57 per cent would be in financial difficulty if their pay was delayed by a week
||Last Updated: 09/08/2011

The number of Canadians living paycheque to paycheque has improved slightly from the last two years, according to a survey from the Canadian Payroll Association (CPA).

The survey reports 57 per cent of Canadians said they would be in trouble if they missed one paycheque, a slight improvement from the last two years when 59 per cent said they were living paycheque to paycheque.

It’s the third time the CPA has done the survey, with 2,070 people responding this year.

The percentage of people living without savings in 2011 was higher for younger Canadians aged 18 to 34 at 63 per cent and single parents at 74 per cent.

The regions with the highest percentage of workers living paycheque to paycheque were Ontario at 60 per cent and the Atlantic provinces at 64 per cent.

Failing to save for retirement

Many Canadians are struggling to save for retirement and to make ends meet, according to the survey.

When responding to the survey, 40 per cent of Canadians said they now expect to retire later than they previously planned. The primary reason, cited by 40 per cent of respondents, was "I'm not saving enough money for retirement."

Almost 74 per cent of employees said they have saved less than a quarter of their retirement savings goal.

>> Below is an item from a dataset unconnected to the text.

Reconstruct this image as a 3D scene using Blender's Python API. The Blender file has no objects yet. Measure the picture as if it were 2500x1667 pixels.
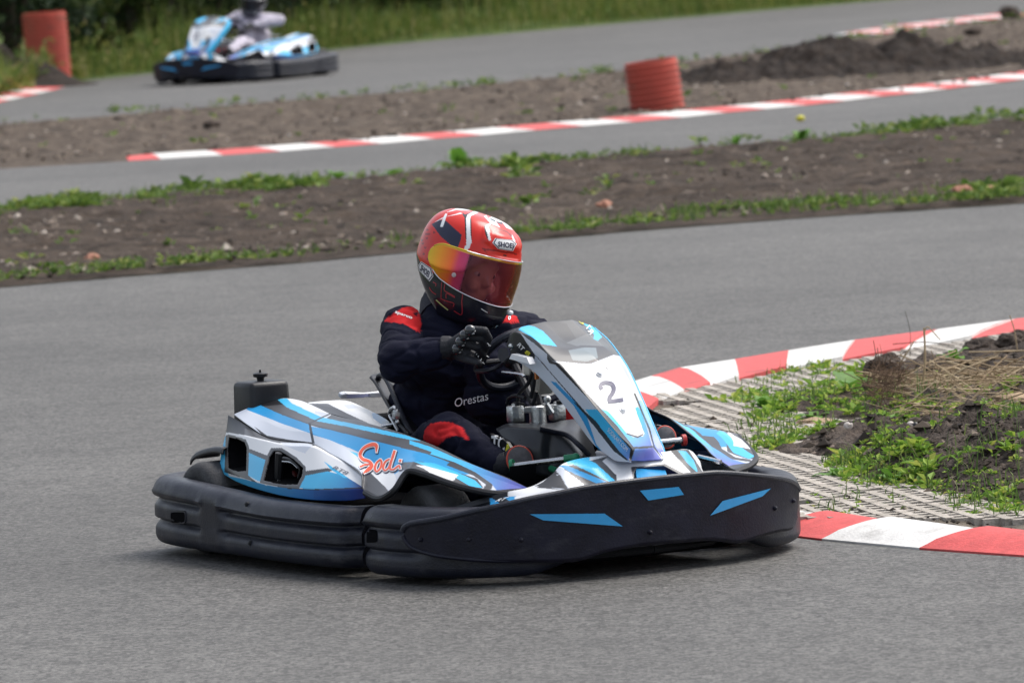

“This is particularly troubling when you realize that 71 per cent of the respondents are over the age of 35, with the bulk in their main saving years between 35 and 54,” said Dianne Winsor, chairman of the CPA.

One-half of employees across the country reported they are saving five per cent or less of their net pay. This is well below the 10 per cent of net pay financial planning experts generally recommend as a retirement savings rate.

While 60 per cent said they are trying to be better savers, more than one-half of these individuals reported they have been unable to do so. The remaining 40 per cent of Canadians said they were not trying to save more.

Respondents on the West coast (55 per cent) and in the Prairie provinces (53 per cent) have been marginally better at saving; whereas single parents (71 per cent) and single individuals (65 per cent) have stated they have not been able to save as much.

Almost two-thirds, or 63 per cent of respondents, felt that they would need more than $750,000. Younger people 18 to 34 are concerned they will need to save more to retire, according to the survey.

Payroll professionals can often help employees administer a savings plan, said Patrick Culhane, CPA president and CEO.

“Develop a savings plan, and then talk to your payroll professional about how you can administer it effectively through payroll,” he said.